竹中 「前髪」の「急いで作ったおもちゃみたい」の部分で、スカートを一瞬フワッと広げる振付あるじゃないですか。私、あそこが死ぬっほど好きなんです!!
臼井 あら、そうですか(笑)。
竹中 女の子を表現するいろんな振りの中で、あれを超えられるものってそうないんじゃないかなってくらい。あの詞にあの動きって、あらゆる解釈ができるじゃないですか。もちろん歌詞にバチッとリンクした振付ってキャッチーで良いんですけど、この曲に関してはそういう余白を残した方がハマってますよね。
臼井 小出さんが作ってくれる曲ってどれも世界がブワッっと広がるから、ダンス曲でなくても振付はそんなに苦労しなかったんですよね。
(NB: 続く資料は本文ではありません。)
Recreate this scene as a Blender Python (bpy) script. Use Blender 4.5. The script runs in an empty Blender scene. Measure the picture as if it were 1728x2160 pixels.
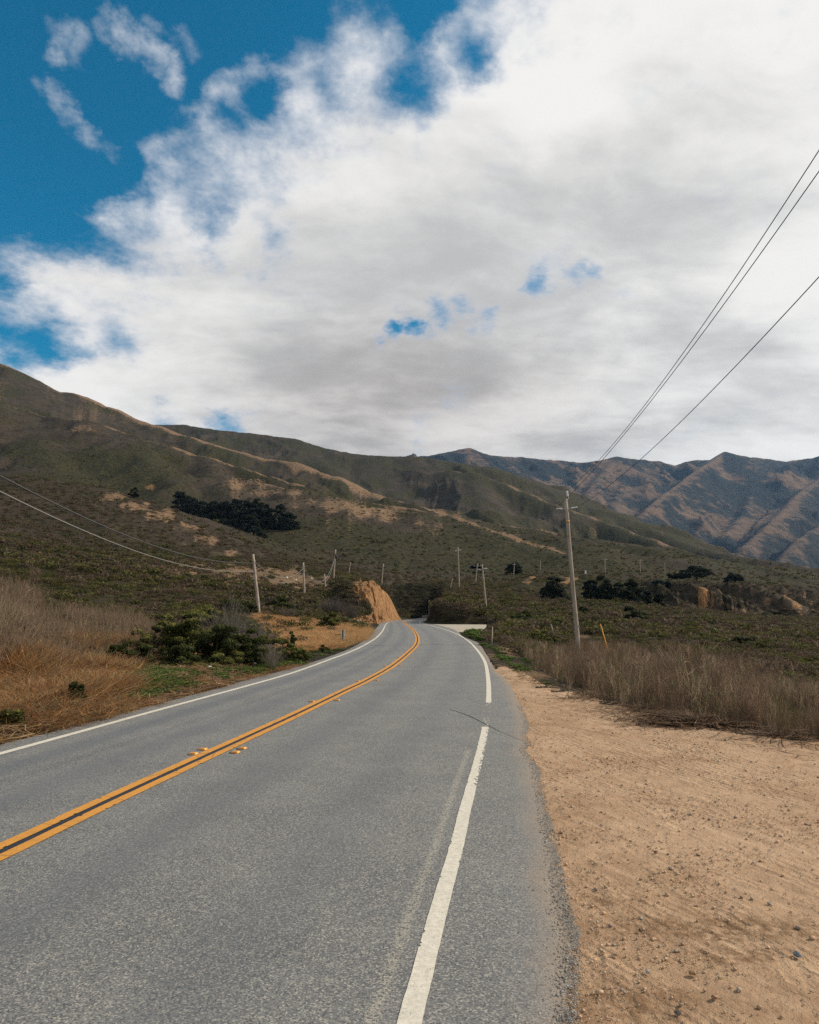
import bpy, math, random
import numpy as np
from mathutils import Vector

random.seed(7)
rng = np.random.default_rng(7)
sc = bpy.context.scene
COL = sc.collection

# ------------------------------------------------------------------ camera
F, CX, CY, HOR, HC = 1440.0, 864.0, 1080.0, 1288.0, 1.85
TH = math.atan((HOR - CY) / F)
cam_d = bpy.data.cameras.new("camera")
cam = bpy.data.objects.new("camera", cam_d)
COL.objects.link(cam)
cam.location = (0, 0, HC)
cam.rotation_euler = (math.pi / 2 + TH, 0, 0)
cam_d.sensor_fit = 'VERTICAL'
cam_d.sensor_height = 24
cam_d.lens = 24 * F / 2160
cam_d.clip_start = 0.05
cam_d.clip_end = 60000
sc.camera = cam


def P(px, py, Y):
    """world point seen at photo pixel (px, py) at forward distance Y"""
    x = (px - CX) / F
    y = -(py - CY) / F
    dy = math.cos(TH) - y * math.sin(TH)
    dz = math.sin(TH) + y * math.cos(TH)
    s = Y / dy
    return Vector((x * s, Y, HC + dz * s))


def G(px, py, z=0.0):
    """ground-plane point seen at photo pixel"""
    x = (px - CX) / F
    y = -(py - CY) / F
    dy = math.cos(TH) - y * math.sin(TH)
    dz = math.sin(TH) + y * math.cos(TH)
    s = (z - HC) / dz
    return (x * s, dy * s)


def direction(px, py):
    v = P(px, py, 100.0) - Vector((0, 0, HC))
    return v.normalized()


def project(X, Y, Z):
    c, s = math.cos(TH), math.sin(TH)
    dz = Z - HC
    dep = Y * c + dz * s
    up = -Y * s + dz * c
    return CX + F * X / dep, CY - F * up / dep


# ------------------------------------------------------------------ view / exposure
sc.view_settings.view_transform = 'Standard'
sc.view_settings.look = 'None'
sc.view_settings.exposure = 0.0
sc.view_settings.gamma = 1.0
sc.view_settings.use_curve_mapping = False
sc.render.resolution_x = 819
sc.render.resolution_y = 1024
sc.cycles.volume_bounces = 0
sc.cycles.max_bounces = 5
sc.cycles.transparent_max_bounces = 4
sc.cycles.volume_max_steps = 64
sc.cycles.use_denoising = False
sc.cycles.sample_clamp_direct = 3.0
sc.cycles.sample_clamp_indirect = 2.0

HAZE_D = 0.000032

# ------------------------------------------------------------------ sun
SUN_AZ, SUN_EL = math.radians(76), math.radians(34)
sd = bpy.data.lights.new("sun", 'SUN')
sd.energy = 4.6
sd.angle = math.radians(0.5)
sd.color = (1.0, 0.90, 0.76)
sun = bpy.data.objects.new("sun", sd)
COL.objects.link(sun)
sv = Vector((math.sin(SUN_AZ) * math.cos(SUN_EL), math.cos(SUN_AZ) * math.cos(SUN_EL), math.sin(SUN_EL)))
sun.rotation_euler = sv.to_track_quat('Z', 'Y').to_euler()
sun.location = (30, 20, 60)

# ------------------------------------------------------------------ node helper
class NT:
    def __init__(self, tree):
        self.t = tree
        self.n = tree.nodes
        self.l = tree.links

    def new(self, kind, **kw):
        nd = self.n.new(kind)
        for k, v in kw.items():
            setattr(nd, k, v)
        return nd

    def link(self, a, b):
        self.l.new(a, b)

    def put(self, sock, v):
        if isinstance(v, bpy.types.NodeSocket):
            self.l.new(v, sock)
        elif v is not None:
            sock.default_value = v

    def math(self, op, a, b=None, c=None, clamp=False):
        nd = self.new('ShaderNodeMath', operation=op)
        nd.use_clamp = clamp
        self.put(nd.inputs[0], a)
        if b is not None:
            self.put(nd.inputs[1], b)
        if c is not None:
            self.put(nd.inputs[2], c)
        return nd.outputs[0]

    def vmath(self, op, a, b=None, scale=None):
        nd = self.new('ShaderNodeVectorMath', operation=op)
        self.put(nd.inputs[0], a)
        if b is not None:
            self.put(nd.inputs[1], b)
        if scale is not None:
            self.put(nd.inputs['Scale'], scale)
        return nd.outputs['Value'] if op in ('DOT_PRODUCT', 'LENGTH', 'DISTANCE') else nd.outputs[0]

    def noise(self, vec, scale, detail=4, rough=0.55, dist=0.0, lac=2.0):
        nd = self.new('ShaderNodeTexNoise')
        self.put(nd.inputs['Vector'], vec)
        nd.inputs['Scale'].default_value = scale
        nd.inputs['Detail'].default_value = detail
        nd.inputs['Roughness'].default_value = rough
        nd.inputs['Distortion'].default_value = dist
        nd.inputs['Lacunarity'].default_value = lac
        return nd.outputs['Fac']

    def voronoi(self, vec, scale, feature='F1', out='Distance'):
        nd = self.new('ShaderNodeTexVoronoi', feature=feature)
        self.put(nd.inputs['Vector'], vec)
        nd.inputs['Scale'].default_value = scale
        return nd.outputs[out]

    def mr(self, v, a, b, c=0.0, d=1.0, smooth=True):
        nd = self.new('ShaderNodeMapRange')
        nd.interpolation_type = 'SMOOTHSTEP' if smooth else 'LINEAR'
        self.put(nd.inputs[0], v)
        for i, q in enumerate((a, b, c, d)):
            self.put(nd.inputs[i + 1], q)
        return nd.outputs[0]

    def mix(self, fac, a, b, mode='MIX'):
        nd = self.new('ShaderNodeMix', data_type='RGBA', blend_type=mode)
        self.put(nd.inputs[0], fac)
        for i, q in ((6, a), (7, b)):
            if isinstance(q, (tuple, list)):
                nd.inputs[i].default_value = tuple(q)[:3] + (1,)
            else:
                self.put(nd.inputs[i], q)
        return nd.outputs[2]

    def attr(self, name, out='Fac'):
        nd = self.new('ShaderNodeAttribute', attribute_name=name)
        return nd.outputs[out]

    def pos(self):
        return self.new('ShaderNodeNewGeometry').outputs['Position']

    def scalev(self, v, s):
        return self.vmath('MULTIPLY', v, s)

    def bump(self, h, strength=0.5, dist=0.01, normal=None):
        nd = self.new('ShaderNodeBump')
        nd.inputs['Strength'].default_value = strength
        nd.inputs['Distance'].default_value = dist
        self.put(nd.inputs['Height'], h)
        if normal is not None:
            self.put(nd.inputs['Normal'], normal)
        return nd.outputs[0]


def material(name, rough=0.85, spec=0.3):
    m = bpy.data.materials.new(name)
    m.use_nodes = True
    t = NT(m.node_tree)
    b = m.node_tree.nodes['Principled BSDF']
    b.inputs['Roughness'].default_value = rough
    b.inputs['Specular IOR Level'].default_value = spec
    return m, t, b


# ------------------------------------------------------------------ sky
world = bpy.data.worlds.new("World")
sc.world = world
world.use_nodes = True
w = NT(world.node_tree)
bg = world.node_tree.nodes['Background']
SKY = 0.1
bg.inputs['Strength'].default_value = SKY
sky = w.new('ShaderNodeTexSky', sky_type='NISHITA')
sky.sun_disc = False
sky.sun_elevation = SUN_EL
sky.sun_rotation = SUN_AZ
sky.altitude = 100
sky.air_density = 1.0
sky.dust_density = 0.6
sky.ozone_density = 3.0
tc = w.new('ShaderNodeTexCoord')
D = tc.outputs['Generated']
sepd = w.new('ShaderNodeSeparateXYZ')
w.link(D, sepd.inputs[0])
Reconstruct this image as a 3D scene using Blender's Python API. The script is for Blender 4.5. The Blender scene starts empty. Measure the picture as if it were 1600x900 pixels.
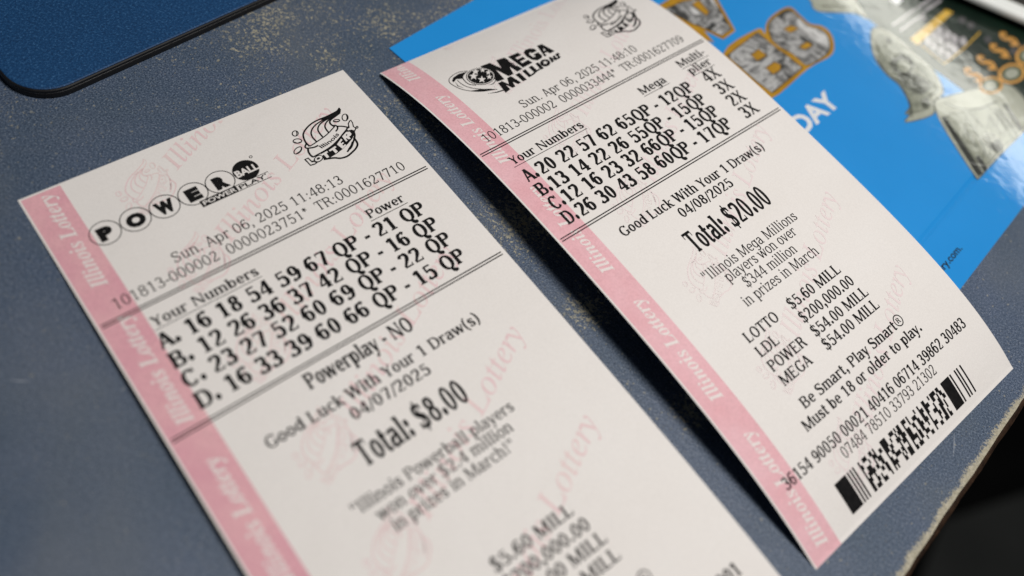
# Two lottery tickets on a worn counter: close-up, built in millimetres and scaled to metres.
import bpy, bmesh, math, random, json
import numpy as np
from mathutils import Vector, Matrix
from mathutils.geometry import tessellate_polygon

MM = 0.001
scene = bpy.context.scene
COL = scene.collection
random.seed(7)

# ---------------------------------------------------------------- camera
cam_data = bpy.data.cameras.new("camera")
cam_data.sensor_width = 36.0
cam_data.lens = 1388.2 / 1600.0 * 36.0
cam_data.clip_start = 0.01
cam_data.clip_end = 50.0
cam_data.dof.use_dof = True
cam_data.dof.focus_distance = 0.2165
cam_data.dof.aperture_fstop = 5.6
cam_data.dof.aperture_blades = 0
cam = bpy.data.objects.new("camera", cam_data)
COL.objects.link(cam)
right = Vector((0.9384178925688241, 0.2888357036162418, 0.18959376367169176))
up = Vector((-0.34550232836652023, 0.7845058340638731, 0.5149550829082669))
fwd = Vector((0.0, 0.5487481504627212, -0.8359877196249612))
cam.matrix_world = Matrix(((right.x, up.x, -fwd.x, 0.0), (right.y, up.y, -fwd.y, 0.0),
                           (right.z, up.z, -fwd.z, 171.9045 * MM), (0, 0, 0, 1)))
scene.camera = cam

# ---------------------------------------------------------------- light: a dim room, one ceiling panel, one far tube lamp
world = bpy.data.worlds.new("World")
scene.world = world
world.use_nodes = True
wb = world.node_tree.nodes["Background"]
wb.inputs["Color"].default_value = (0.75, 0.87, 1.0, 1)
wb.inputs["Strength"].default_value = 0.035

def area_lamp(name, loc, target, sx, sy, watts, colour, roll=0.0):
    d = bpy.data.lights.new(name, 'AREA')
    d.shape = 'RECTANGLE'; d.size = sx; d.size_y = sy
    d.energy = watts; d.color = colour
    o = bpy.data.objects.new(name, d)
    COL.objects.link(o)
    o.location = loc
    q = (Vector(target) - Vector(loc)).to_track_quat('-Z', 'Y')
    o.rotation_euler = (q.to_matrix() @ Matrix.Rotation(roll, 3, 'Z')).to_euler()
    return o

area_lamp("ceiling_panel", (0.105, 0.135, 0.50), (0.095, 0.128, 0.0), 0.14, 0.14, 2.42, (1.0, 0.962, 0.915))
area_lamp("tube_lamp", (0.572, 1.50, 0.858), (0.105, 0.25, 0.0), 0.74, 0.075, 1.35, (1.0, 1.0, 0.90), roll=math.radians(-12))

scene.cycles.use_denoising = True
scene.view_settings.view_transform = 'Standard'
scene.view_settings.look = 'None'
scene.view_settings.exposure = 0.0
scene.view_settings.gamma = 1.0

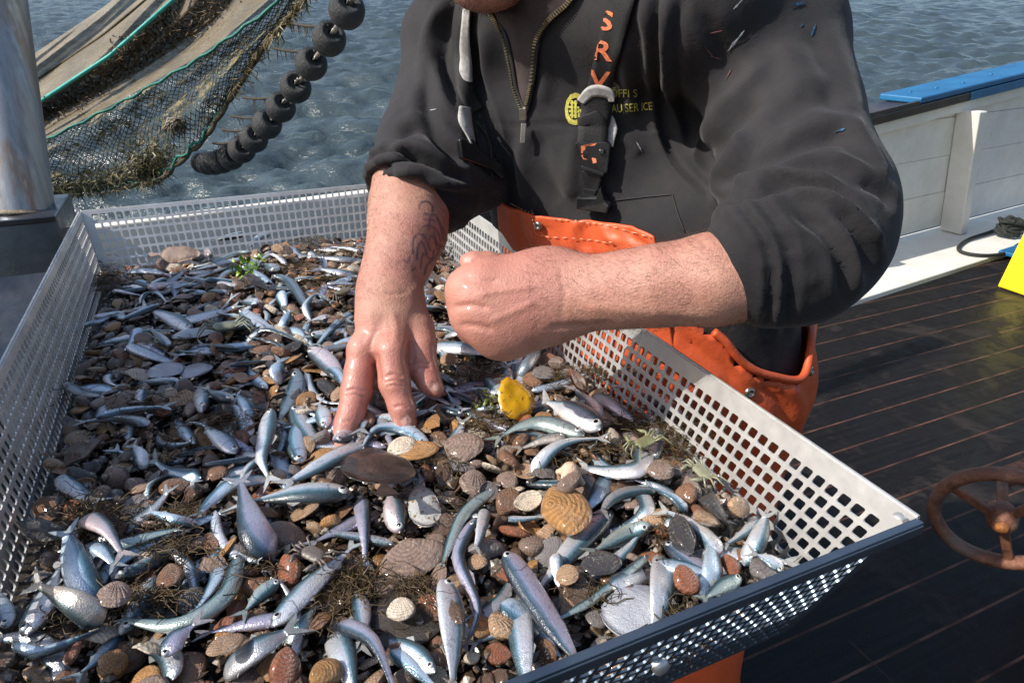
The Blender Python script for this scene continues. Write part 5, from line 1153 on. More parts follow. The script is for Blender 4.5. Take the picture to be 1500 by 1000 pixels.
# polyline head -> tail in photo pixels, full width px, profile, colour, side of the back (+1/-1), thickness
HF_ = [
 ([(280, 484), (250, 466), (212, 450)], 22, 'sprat', 'silver', -1, .5), ([(360, 342), (338, 347), (315, 352)], 11, 'eel', 'silver', 1, .8), ([(394, 343), (380, 348), (366, 361)], 10, 'cut', 'white', 1, .6),
 ([(368, 369), (345, 372), (310, 386), (278, 392)], 9, 'eel', 'green', -1, .9), ([(356, 379), (325, 386), (286, 395)], 9, 'eel', 'silver', -1, .8), ([(344, 391), (312, 398), (280, 408)], 16, 'cut', 'grey', -1, .4),
 ([(357, 396), (368, 388), (382, 380)], 20, 'sprat', 'white', 1, .6), ([(404, 397), (392, 389), (380, 386)], 18, 'sprat', 'silver', 1, .6), ([(420, 388), (405, 375), (390, 375), (378, 386)], 9, 'tail', 'white', -1, .7),
 ([(184, 400), (215, 397), (248, 402)], 14, 'sprat', 'silver', 1, .5), ([(217, 423), (238, 418), (262, 413)], 16, 'goby', 'pink', 1, .7), ([(206, 446), (212, 432), (230, 430), (243, 442)], 9, 'tail', 'silver', -1, .7),
 ([(388, 482), (355, 466), (318, 458)], 11, 'sprat', 'silver', 1, .6), ([(348, 510), (315, 507), (284, 506)], 9, 'eel', 'silver', 1, .8), ([(358, 507), (385, 484), (415, 490), (453, 507)], 15, 'tail', 'grey', -1, .6),
 ([(398, 404), (425, 415), (450, 454)], 14, 'eel', 'dark', -1, .9), ([(455, 468), (448, 448), (464, 432), (484, 441)], 10, 'cut', 'silver', -1, .6), ([(480, 467), (470, 467), (456, 469)], 13, 'goby', 'pink', 1, .7),
 ([(518, 455), (490, 478), (466, 504)], 14, 'cut', 'blue', 1, .4), ([(452, 470), (448, 488), (457, 505)], 12, 'cut', 'blue', 1, .5), ([(411, 484), (418, 470), (424, 457)], 13, 'cut', 'blue', -1, .5), ([(470, 513), (492, 510), (518, 504)], 12, 'eel', 'dark', 1, .8),
 ([(540, 384), (502, 380), (466, 376)], 12, 'cut', 'grey', -1, .6), ([(530, 405), (500, 400), (470, 393)], 13, 'cut', 'silver', -1, .5), ([(452, 510), (480, 532), (508, 568)], 26, 'sprat', 'pink', -1, .5), ([(476, 533), (495, 548), (508, 575)], 14, 'cut', 'blue', -1, .5),
 ([(434, 540), (432, 570), (408, 616)], 26, 'sprat', 'dark', -1, .5), ([(396, 598), (390, 640), (384, 672), (394, 700)], 28, 'sprat', 'silver', 1, .45), ([(450, 540), (456, 568), (476, 588), (506, 590)], 14, 'tail', 'silver', 1, .7), ([(478, 626), (472, 608), (467, 592)], 22, 'sprat', 'silver', 1, .6),
 ([(628, 652), (592, 630), (552, 628), (530, 656)], 20, 'sprat', 'blue', 1, .6), ([(568, 636), (574, 652), (580, 674)], 11, 'tail', 'purple', 1, .8), ([(540, 652), (490, 672), (428, 704)], 30, 'cut', 'silver', 1, .45), ([(600, 560), (630, 577), (662, 593)], 17, 'goby', 'pink', 1, .7),
 ([(634, 508), (676, 510), (724, 518)], 24, 'cut', 'silver', 1, .5), ([(640, 492), (668, 488), (690, 480)], 15, 'cut', 'grey', 1, .5), ([(760, 557), (772, 535), (790, 512)], 20, 'cut', 'dark', 1, .9), ([(778, 572), (820, 563), (858, 546)], 12, 'eel', 'blue', 1, .8),
 ([(880, 629), (842, 604), (802, 588)], 38, 'sprat', 'white', -1, .5), ([(876, 612), (862, 590), (842, 570)], 26, 'sprat', 'purple', 1, .55), ([(868, 578), (898, 594), (932, 617)], 20, 'cut', 'pink', 1, .6), ([(856, 638), (800, 620), (762, 624), (732, 640)], 26, 'sprat', 'green', -1, .7),
 ([(829, 640), (798, 644), (764, 656)], 18, 'goby', 'tan', -1, .7), ([(780, 694), (808, 660), (838, 646), (878, 642)], 22, 'tail', 'silver', -1, .45), ([(660, 603), (684, 604), (712, 620)], 11, 'goby', 'dark', -1, .7), ([(694, 599), (712, 598), (730, 596)], 11, 'cut', 'blue', 1, .7),
 ([(996, 614), (965, 588), (918, 566)], 28, 'sprat', 'pink', 1, .6), ([(958, 674), (962, 632), (950, 592)], 22, 'sprat', 'white', -1, .4), ([(940, 656), (938, 684), (900, 690), (860, 685)], 30, 'cut', 'white', -1, .45), ([(892, 698), (876, 722), (858, 746)], 28, 'cut', 'blue', -1, .6),
 ([(990, 730), (962, 712), (930, 702)], 16, 'tail', 'silver', -1, .6), ([(897, 749), (850, 792), (790, 862)], 36, 'sprat', 'silver', 1, .45), ([(935, 716), (948, 745), (925, 768), (893, 777)], 24, 'cut', 'white', -1, .3), ([(955, 768), (918, 784), (872, 806)], 26, 'sprat', 'green', 1, .7),
 ([(1006, 750), (985, 728), (950, 711)], 17, 'tail', 'blue', 1, .6), ([(950, 813), (905, 850), (862, 882), (812, 908)], 15, 'eel', 'green', -1, .8), ([(976, 820), (970, 860), (962, 922)], 42, 'cut', 'silver', 1, .45), ([(1033, 885), (1044, 840), (1043, 795)], 32, 'cut', 'blue', -1, .5),
 ([(1086, 845), (1062, 856), (1034, 874)], 22, 'sprat', 'green', -1, .6), ([(1112, 757), (1095, 778), (1066, 796)], 20, 'cut', 'silver', 1, .5), ([(1090, 828), (1110, 792), (1121, 758)], 28, 'cut', 'silver', -1, .5), ([(1146, 836), (1128, 822), (1108, 812)], 20, 'sprat', 'silver', 1, .6),
 ([(740, 808), (785, 880), (842, 962)], 36, 'eel', 'purple', -1, .6), ([(756, 868), (762, 930), (770, 1000)], 42, 'cut', 'silver', -1, .4), ([(700, 758), (672, 815), (700, 890), (680, 946)], 22, 'goby', 'purple', 1, .8), ([(726, 716), (680, 752), (648, 826)], 17, 'eel', 'green', -1, .8),
 ([(712, 746), (706, 772), (698, 800)], 18, 'cut', 'white', 1, .5), ([(650, 846), (662, 895), (664, 1000)], 38, 'sprat', 'silver', 1, .45), ([(586, 780), (578, 745), (572, 715)], 32, 'sprat', 'pink', -1, .6), ([(530, 730), (534, 775), (535, 824)], 26, 'tail', 'purple', 1, .6), ([(578, 798), (530, 788), (482, 780)], 14, 'eel', 'grey', 1, .8),
 ([(515, 722), (440, 724), (366, 734)], 44, 'sprat', 'white', 1, .55), ([(396, 702), (345, 706), (312, 730), (292, 752)], 22, 'cut', 'blue', -1, .5), ([(400, 820), (372, 776), (352, 708)], 44, 'tail', 'purple', 1, .55), ([(126, 886), (160, 830), (220, 792), (322, 752)], 22, 'eel', 'blue', 1, .5),
 ([(110, 872), (150, 812), (200, 790), (260, 775)], 20, 'eel', 'green', 1, .6), ([(213, 748), (218, 712), (250, 696), (282, 705)], 17, 'tail', 'white', -1, .4), ([(294, 770), (258, 762), (222, 750)], 16, 'cut', 'blue', 1, .6), ([(140, 892), (118, 838), (99, 784)], 40, 'cut', 'blue', -1, .5),
 ([(128, 800), (148, 804), (166, 824)], 24, 'cut', 'blue', 1, .5), ([(128, 758), (155, 774), (178, 808)], 30, 'tail', 'pink', 1, .6), ([(38, 930), (62, 885), (86, 832)], 42, 'sprat', 'white', 1, .5), ([(12, 918), (2, 895), (-10, 860)], 28, 'sprat', 'silver', 1, .5), ([(18, 944), (55, 956), (100, 942), (148, 920)], 17, 'eel', 'blue', -1, .8),
 ([(150, 912), (105, 882), (57, 858)], 38, 'tail', 'tan', 1, .5), ([(350, 812), (330, 872), (262, 914), (180, 906)], 26, 'eel', 'green', -1, .8), ([(243, 962), (258, 935), (284, 914)], 30, 'sprat', 'purple', 1, .5), ([(410, 850), (386, 868), (360, 894)], 24, 'sprat', 'green', 1, .6), ([(398, 918), (450, 862), (514, 802)], 36, 'sprat', 'silver', 1, .45),
 ([(418, 942), (440, 920), (456, 893)], 22, 'cut', 'green', 1, .5), ([(330, 982), (375, 950), (418, 926)], 44, 'cut', 'grey', 1, .4), ([(523, 868), (530, 902), (530, 945)], 26, 'sprat', 'silver', -1, .6), ([(492, 925), (506, 965), (516, 1010)], 42, 'cut', 'silver', 1, .45), ([(496, 914), (545, 938), (578, 1012)], 26, 'tail', 'purple', -1, .7), ([(572, 952), (600, 975), (634, 1004)], 22, 'cut', 'blue', -1, .6),
 ([(95, 561), (120, 575), (148, 579)], 13, 'eel', 'white', 1, .7), ([(296, 604), (298, 582), (294, 562)], 25, 'sprat', 'silver', -1, .6), ([(339, 586), (322, 580), (304, 570)], 22, 'sprat', 'silver', 1, .6), ([(372, 614), (362, 596), (348, 578)], 18, 'cut', 'blue', -1, .6), ([(286, 650), (272, 634), (256, 612)], 17, 'sprat', 'blue', -1, .6),
 ([(346, 664), (324, 642), (298, 621)], 27, 'sprat', 'silver', -1, .5), ([(210, 688), (206, 670), (196, 654)], 20, 'cut', 'silver', 1, .6), ([(412, 562), (406, 545), (410, 530)], 22, 'cut', 'blue', -1, .5), ([(126, 476), (142, 470), (160, 463)], 15, 'cut', 'blue', 1, .5), ([(282, 545), (268, 560), (250, 590)], 11, 'tail', 'purple', 1, .5), ([(600, 745), (616, 712), (612, 690)], 18, 'tail', 'grey', 1, .5)]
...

「交感ノート」も「5センチメンタル」も。この人やっぱすごいんだなって思いました。男の人でああいう……
竹中 変態ですよね*。
* 褒め言葉です
臼井 ほんとそう思いました(笑)。女子高生になったことないのになんで気持ちわかるの!?って。
竹中 変態なんですよね*。「歯の矯正つらかったけど やってよかったな」ってもう、その時の8人そのままで。
* 褒め言葉です
臼井 「私たちの今までを全部見てたんだ!」って思いますよね。この瞬間しか歌えないんじゃないかって思うほど。